Written by attorney Joan M Bundy

Legal separation: What it is and what it isn't

What is this thing called "legal separation"?

You're wondering, "Is this what happens when one of us moves out of the house?" No. That is physical separation. Physical separation certainly has relevancy in cases involving legal separation, divorce and even unmarried-partner child-custody proceedings, but it is not a legal status in and of itself.

The relationship status of legal separation is granted when one or both of you file something with a court of law asking to be declared legally separated.

In legal separation you do get a "decree," but do not misunderstand: This is NOT a decree of marital dissolution or divorce decree. Meaning, most importantly, that you cannot remarry a new partner.

Do we have to be physically separated to file for legal separation?

In most states, the answer is "no." To file for legal separation, at least one of you must have decided that "[t]he marriage is irretrievably broken or one or both of the parties desire to live separate and apart."

In Arizona, interestingly, there is no straight-forward answer to this question. Arizona law is oddly silent on whether the parties must be "living separate and apart" -- the legal term for physical separation -- to become legally separated. However, if you are in a covenant marriage* (applicable only in Arizona, Arkansas, and Louisiana), physical separation can be important. There, voluntarily not living under the same roof for at least two years can get you legally separated (as can a spouse committing adultery; sexual, physical or emotional abuse of the other spouse, a child, or a relative living in the marital household; abandonment for at least a year; drug or alcohol abuse, etc.). Two years of physical separation, or one year after obtaining a legal separation decree, can get you divorced.

Can one or both of us file for divorce in the middle of being legally separated?

Yes, of course. There is no minimum or maximum length of time for legal separation, and a divorce filing will end a separation. If you decide to convert your legal separation into a divorce, the court and your lawyers (if applicable) will use your legal separation agreement as the basis for your divorce agreement and divorce decree.

What is the point of legal separation if it's just going to end in divorce anyway?

While statistically that is the most common result, it certainly doesn't have to end in divorce -- which, again, is up to you and your spouse.

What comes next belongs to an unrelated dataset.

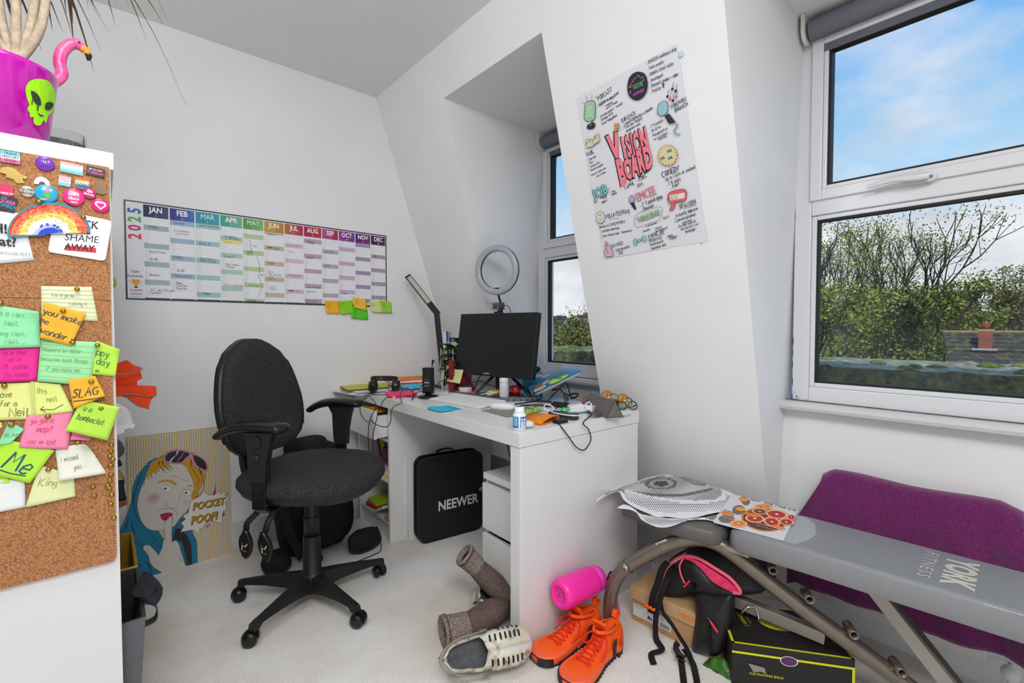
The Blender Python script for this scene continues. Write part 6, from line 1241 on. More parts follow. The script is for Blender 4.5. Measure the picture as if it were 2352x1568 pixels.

You can look at it one of two ways: If you do end up getting divorced down the road, legal separation is like a "dry run" that can prepare you for the divorce proceeding mentally, emotionally, and logistically. The decrees are very similar in terms of the things that the court says must be addressed, including child custody/parenting time/child support/tax exemption distribution (if one or more children are involved), spousal maintenance, and property and debt division. On the other hand, you could argue that you are just wasting time, money and effort by going through what is nearly an identical process twice.

Again, this is a decision for you and your spouse to make based on what is best for your family's own unique situation.

*Notes on covenant marriage

If you are from outside Arizona, and even if you live here, you may not have heard of "covenant marriage." In Arizona, it is a type of marriage couples can opt to enter into that carries certain heightened burdens such as premarital counseling and greater requirements for legal separation and divorce. Please see links below for more information.

Some final thoughts

Always consult with a competent family law attorney who has experience with legal separations before deciding whether to proceed with one yourself. Best of luck to you and yours!